There is an evil spell book called the Darkholme, and a good spell book called the Book of Vishanti. There's a teenager who can hop between dimensions. There's an aforementioned witch who is trying to find a happily married multiversal analogue of herself to swap places with and doesn't mind who she squashes to get there. There is a completely over-the-top trip through far too many dimensions, including one made of paint and a fight with a Chthulhoid octopus in New York. There's an alien dimension that looks quite a bit like all one of those wonderfully abstract dimensions that only Ditko could draw. There's a superhero battle which actually feels like a superhero battle in a comic (as opposed to the Jacksonesque cavalry charges that the Avengers sequence had rather too many of.) I do not think that, in the cold light of day, I could actually explain all the McGuffins and alternate versions of himself that Cumberbatch has to encounter -- this is the sort of film in which people say "No, that was the other other me". He ends up dimension shifting into his corpse from one world to confront a dark version of himself from another, who may have been one of the dark selves from the What If....Doctor Strange Lost His Heart cartoon episode, but if it was, it didn't matter. I am not exactly sure who ended up doing what to whom and why, but Strange definitely stops Wanda doing what Wanda was trying to do and puts the multiverse back on track. 

I'd happily sit through it all over again, which is more than I could say for Eternals or Spider-Man.

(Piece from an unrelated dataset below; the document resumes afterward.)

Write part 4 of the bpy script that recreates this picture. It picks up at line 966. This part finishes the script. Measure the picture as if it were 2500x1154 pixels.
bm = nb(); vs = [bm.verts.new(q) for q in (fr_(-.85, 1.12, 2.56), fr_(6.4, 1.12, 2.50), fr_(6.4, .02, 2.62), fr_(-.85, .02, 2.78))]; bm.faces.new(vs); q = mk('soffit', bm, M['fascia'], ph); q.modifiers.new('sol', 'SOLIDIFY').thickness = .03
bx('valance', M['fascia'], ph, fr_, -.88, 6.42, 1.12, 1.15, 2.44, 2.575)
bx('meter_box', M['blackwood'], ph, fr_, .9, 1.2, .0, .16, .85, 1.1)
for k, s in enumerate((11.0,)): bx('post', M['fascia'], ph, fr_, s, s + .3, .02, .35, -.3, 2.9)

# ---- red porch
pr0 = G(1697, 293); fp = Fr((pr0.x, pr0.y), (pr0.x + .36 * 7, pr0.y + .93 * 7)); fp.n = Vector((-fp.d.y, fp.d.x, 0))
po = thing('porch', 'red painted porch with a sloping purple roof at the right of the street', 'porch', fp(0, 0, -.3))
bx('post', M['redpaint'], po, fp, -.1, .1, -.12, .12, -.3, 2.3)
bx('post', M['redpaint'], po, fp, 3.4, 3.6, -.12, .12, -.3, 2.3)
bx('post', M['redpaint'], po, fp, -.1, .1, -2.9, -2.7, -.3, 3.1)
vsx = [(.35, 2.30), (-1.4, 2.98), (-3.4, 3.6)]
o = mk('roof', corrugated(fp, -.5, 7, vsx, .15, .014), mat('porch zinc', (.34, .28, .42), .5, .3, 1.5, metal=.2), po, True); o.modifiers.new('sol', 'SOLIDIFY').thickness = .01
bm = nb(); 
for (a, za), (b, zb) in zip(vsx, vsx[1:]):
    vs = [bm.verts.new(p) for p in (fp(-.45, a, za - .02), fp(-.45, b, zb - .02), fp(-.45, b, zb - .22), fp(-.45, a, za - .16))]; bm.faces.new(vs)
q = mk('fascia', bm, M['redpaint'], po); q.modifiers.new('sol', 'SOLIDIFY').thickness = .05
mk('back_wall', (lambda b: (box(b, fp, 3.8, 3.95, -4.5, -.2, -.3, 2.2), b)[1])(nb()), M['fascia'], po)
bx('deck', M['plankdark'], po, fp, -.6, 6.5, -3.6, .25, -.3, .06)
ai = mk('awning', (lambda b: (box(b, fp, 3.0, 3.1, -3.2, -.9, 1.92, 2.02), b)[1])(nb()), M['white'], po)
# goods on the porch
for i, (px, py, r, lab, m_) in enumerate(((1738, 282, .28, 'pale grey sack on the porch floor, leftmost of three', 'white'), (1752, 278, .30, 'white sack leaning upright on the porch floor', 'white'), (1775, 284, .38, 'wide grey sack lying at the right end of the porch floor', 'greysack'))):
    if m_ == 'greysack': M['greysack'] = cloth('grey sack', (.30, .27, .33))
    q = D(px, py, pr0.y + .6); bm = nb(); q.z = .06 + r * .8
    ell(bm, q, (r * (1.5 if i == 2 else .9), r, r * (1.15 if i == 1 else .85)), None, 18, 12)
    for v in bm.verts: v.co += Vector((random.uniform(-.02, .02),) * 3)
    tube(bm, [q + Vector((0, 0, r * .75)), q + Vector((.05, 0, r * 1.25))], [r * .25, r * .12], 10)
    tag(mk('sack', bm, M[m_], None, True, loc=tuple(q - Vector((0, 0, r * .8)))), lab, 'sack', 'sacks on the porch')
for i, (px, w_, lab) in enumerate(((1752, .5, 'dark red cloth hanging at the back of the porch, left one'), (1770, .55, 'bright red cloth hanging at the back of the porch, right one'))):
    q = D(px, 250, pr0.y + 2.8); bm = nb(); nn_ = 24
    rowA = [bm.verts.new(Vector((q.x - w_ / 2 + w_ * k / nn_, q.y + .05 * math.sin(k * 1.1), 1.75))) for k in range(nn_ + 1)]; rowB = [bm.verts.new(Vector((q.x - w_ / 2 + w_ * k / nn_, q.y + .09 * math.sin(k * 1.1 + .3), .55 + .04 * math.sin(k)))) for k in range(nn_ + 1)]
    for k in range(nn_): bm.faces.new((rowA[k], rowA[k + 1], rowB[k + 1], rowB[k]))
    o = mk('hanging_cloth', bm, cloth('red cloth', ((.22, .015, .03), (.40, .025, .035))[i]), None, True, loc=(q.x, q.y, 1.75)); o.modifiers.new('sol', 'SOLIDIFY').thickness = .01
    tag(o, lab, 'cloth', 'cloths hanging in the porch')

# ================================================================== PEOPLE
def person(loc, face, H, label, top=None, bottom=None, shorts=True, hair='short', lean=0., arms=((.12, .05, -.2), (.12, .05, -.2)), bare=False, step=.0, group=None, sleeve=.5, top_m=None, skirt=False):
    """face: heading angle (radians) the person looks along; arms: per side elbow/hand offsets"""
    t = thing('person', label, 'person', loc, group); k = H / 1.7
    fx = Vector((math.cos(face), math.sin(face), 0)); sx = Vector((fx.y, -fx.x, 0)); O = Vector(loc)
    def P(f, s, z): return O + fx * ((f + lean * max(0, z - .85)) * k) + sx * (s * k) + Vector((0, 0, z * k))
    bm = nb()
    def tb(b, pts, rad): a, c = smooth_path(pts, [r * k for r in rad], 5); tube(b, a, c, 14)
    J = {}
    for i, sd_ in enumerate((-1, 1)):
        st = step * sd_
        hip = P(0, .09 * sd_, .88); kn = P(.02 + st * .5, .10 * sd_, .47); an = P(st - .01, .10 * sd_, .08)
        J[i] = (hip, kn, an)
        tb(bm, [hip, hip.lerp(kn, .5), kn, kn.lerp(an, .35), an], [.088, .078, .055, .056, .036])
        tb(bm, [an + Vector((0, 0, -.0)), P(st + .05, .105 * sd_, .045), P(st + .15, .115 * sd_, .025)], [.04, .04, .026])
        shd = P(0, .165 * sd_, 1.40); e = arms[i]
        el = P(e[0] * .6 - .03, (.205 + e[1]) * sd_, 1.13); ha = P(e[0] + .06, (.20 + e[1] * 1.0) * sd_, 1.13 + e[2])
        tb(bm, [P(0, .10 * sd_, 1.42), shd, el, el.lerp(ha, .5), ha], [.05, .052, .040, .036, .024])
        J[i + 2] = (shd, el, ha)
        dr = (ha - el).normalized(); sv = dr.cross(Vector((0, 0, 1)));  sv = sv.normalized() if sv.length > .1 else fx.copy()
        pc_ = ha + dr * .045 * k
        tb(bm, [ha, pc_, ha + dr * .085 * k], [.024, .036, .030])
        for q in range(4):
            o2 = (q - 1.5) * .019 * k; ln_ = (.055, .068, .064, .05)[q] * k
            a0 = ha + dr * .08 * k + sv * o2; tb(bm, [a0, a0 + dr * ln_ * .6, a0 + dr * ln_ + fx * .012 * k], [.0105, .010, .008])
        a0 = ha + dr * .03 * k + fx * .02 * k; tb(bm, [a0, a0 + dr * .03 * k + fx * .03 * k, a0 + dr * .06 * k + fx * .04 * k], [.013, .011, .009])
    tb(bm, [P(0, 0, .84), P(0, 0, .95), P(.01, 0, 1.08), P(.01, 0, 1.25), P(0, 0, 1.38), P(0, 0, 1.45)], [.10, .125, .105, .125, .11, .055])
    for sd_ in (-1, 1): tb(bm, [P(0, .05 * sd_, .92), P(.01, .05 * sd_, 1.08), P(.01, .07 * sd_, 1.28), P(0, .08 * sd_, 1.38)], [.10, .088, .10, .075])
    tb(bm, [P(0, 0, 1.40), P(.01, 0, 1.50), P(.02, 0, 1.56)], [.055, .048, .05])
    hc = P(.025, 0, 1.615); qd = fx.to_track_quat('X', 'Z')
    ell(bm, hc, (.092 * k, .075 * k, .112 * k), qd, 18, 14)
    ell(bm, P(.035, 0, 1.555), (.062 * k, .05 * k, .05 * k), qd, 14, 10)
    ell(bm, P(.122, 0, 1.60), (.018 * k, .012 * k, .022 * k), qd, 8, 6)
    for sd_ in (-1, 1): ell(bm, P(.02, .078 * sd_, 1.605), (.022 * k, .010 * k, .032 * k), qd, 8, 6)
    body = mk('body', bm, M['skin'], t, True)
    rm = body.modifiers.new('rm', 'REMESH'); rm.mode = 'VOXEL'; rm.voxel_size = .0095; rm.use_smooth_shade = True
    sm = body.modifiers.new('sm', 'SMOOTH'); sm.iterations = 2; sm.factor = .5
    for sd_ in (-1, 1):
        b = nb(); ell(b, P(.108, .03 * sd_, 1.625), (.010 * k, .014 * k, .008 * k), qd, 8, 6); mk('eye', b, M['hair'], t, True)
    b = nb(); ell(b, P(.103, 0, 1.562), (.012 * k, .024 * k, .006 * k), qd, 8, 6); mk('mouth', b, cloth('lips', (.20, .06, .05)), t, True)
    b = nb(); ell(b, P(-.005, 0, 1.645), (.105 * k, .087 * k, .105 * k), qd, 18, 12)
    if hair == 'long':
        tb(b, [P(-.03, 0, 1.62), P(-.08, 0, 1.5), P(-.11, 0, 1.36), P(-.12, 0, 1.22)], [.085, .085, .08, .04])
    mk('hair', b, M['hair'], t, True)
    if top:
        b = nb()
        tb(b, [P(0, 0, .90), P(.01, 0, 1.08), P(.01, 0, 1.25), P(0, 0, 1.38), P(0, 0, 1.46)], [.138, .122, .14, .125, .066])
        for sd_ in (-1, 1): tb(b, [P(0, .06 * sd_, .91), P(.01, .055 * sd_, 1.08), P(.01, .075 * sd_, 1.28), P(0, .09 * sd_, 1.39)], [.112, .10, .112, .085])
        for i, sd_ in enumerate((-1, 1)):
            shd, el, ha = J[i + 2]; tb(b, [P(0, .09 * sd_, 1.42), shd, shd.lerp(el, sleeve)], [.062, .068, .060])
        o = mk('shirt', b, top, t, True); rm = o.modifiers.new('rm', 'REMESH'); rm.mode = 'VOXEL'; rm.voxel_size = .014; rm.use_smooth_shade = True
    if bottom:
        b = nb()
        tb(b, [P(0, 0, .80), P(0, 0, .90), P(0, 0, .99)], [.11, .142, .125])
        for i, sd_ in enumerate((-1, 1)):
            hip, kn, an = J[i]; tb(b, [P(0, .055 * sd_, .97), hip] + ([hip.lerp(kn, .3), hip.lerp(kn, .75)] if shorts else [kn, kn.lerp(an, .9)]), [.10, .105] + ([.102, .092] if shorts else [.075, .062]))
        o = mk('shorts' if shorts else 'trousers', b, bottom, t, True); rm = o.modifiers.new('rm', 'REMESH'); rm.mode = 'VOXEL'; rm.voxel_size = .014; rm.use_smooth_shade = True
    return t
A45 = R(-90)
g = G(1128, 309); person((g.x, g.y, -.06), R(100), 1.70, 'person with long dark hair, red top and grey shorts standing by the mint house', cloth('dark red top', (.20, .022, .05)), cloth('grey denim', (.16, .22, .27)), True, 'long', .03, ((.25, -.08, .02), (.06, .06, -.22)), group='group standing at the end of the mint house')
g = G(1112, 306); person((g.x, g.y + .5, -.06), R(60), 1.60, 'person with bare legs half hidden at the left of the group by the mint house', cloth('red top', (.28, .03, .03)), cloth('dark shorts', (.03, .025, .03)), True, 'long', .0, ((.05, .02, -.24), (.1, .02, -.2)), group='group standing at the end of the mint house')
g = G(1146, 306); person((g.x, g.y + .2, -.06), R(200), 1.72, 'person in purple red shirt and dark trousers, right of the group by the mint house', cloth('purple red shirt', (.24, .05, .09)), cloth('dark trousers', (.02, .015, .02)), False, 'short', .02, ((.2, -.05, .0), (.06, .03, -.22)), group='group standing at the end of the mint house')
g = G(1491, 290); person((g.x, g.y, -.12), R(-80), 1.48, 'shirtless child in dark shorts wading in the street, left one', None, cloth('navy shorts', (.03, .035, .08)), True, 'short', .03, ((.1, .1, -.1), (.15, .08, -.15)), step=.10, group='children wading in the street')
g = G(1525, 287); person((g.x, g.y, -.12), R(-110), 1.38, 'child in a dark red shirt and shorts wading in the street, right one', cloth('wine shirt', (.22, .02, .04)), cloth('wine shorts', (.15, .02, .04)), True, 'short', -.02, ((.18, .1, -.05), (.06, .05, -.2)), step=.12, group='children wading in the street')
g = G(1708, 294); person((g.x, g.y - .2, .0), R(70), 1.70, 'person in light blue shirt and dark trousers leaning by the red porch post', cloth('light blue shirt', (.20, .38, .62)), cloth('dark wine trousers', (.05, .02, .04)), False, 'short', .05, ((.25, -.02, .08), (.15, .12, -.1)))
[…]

The end credit says "Doctor Strange Created By Stan Lee and Steve Ditko". Naturally I would rather it had said "Doctor Strange dreamed up by Steve Ditko, by Stan Lee's own admission; costume designed by Steve Ditko. Really very trippy dialogue coined by Stan Lee, but we didn't use any of that in the film." "Created by..." will do.

7 comments:

Stephen Watson said...

I thought it was gloriously bonkers.

And Sam Raimi is back on form.

Andrew Rilstone said...

Gloriously bonkers sums it up. (And bonkers in the way the best eras of the comic book have been)

Scurra said...

I am glad I saw it before I saw Everything, Everywhere... though.
Because although it is gloriously bonkers, it is still constrained by being a Marvel movie. Which EEAAO is not. (That film has its own problems, but they are very different.)

Mark Schaal said...

In the comics, I believe Strange's hands were healed by the Ancient One after Strange performed a self-less action.

Richard Worth said...

We will take the Target Audience to see it this weekend

Richard Worth said...

Target audience liked it a lot, as did I. It felt a little like they had a battle-siege and some scenery from Peter Jackson and a score from Dany Elfman and dementors from Harry potter ready to re-use,but in a good sort of way, and even the bits I didn't recognise (black bolt?) felt organic rather than the rather plastic wizarding world

Andrew Rilstone said...

When the Kree first came to earth they, were as it were, "uplifted" a group of humans, who live in a secret city on a mountain called the Great Refuge. (They subsequently decamped to the Moon.) It's effectively a whole city where everyone is a superhero. They are referred to as the Inhumans and Black Bolt is their leader. His enemy is Maximus the Mad who looks altogether too much like Loki.

Captain Carter is from the TV series What If, from a paralel world where Peggy Carter rather than Steve Rogers got zapped with the Super Soldier Serum. Steve gets to play with a prototype Iron Man suit made by Tony Stark's dad.